12 The manuscripts inscribe this ode in Menam libertum. Sextus Menas was a freed man of Cneius Pompeius, and during five or six years of the triumvirate had made himself considerable both to Octavius and Pompey, by betraying each of them in their turn, from whence Appian calls him the double betrayer.

In 714 he commanded Pompey's fleet; ravaged the borders of Tuscany, took Sardinia, and reduced Rome to such extremity, by shutting up the sea, that he compelled the Romans to demand a peace from Pompey. In 716, Menas became suspected by Pompey, who commanded him to give an account of his administration. He refused to obey; put the persons to death whom Pompey had sent; and surrendered himself to Octavius, with his ships, his troops, and the islands of Corsica and Sardinia. The triumvir received him with open arms, and put him on board his fleet in quality of lieutenant to Calvisius Sabinus. He there behaved himself with so much courage and conduct, in the expeditions of the following year, that, inflamed with his success, and angry that he had not the supreme command, he returned to Pompey.

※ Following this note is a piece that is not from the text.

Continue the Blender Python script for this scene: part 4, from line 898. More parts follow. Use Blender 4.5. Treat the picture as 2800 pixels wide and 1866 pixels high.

In 718, discontented that he was not regarded equally to his merit, he ranged himself, with a large number of vessels, on the side of Octavius, who had made him some advantageous offers, yet never employed him afterward but with much reserve. He was killed the following year in a sea-fight. ED. DUBLIN.

13 Ibericis funibus. A Spanish herb, called spartum, had fibers so pliant and strong, that ropes were made of it; from whence a Spanish cord became a general name. TORR.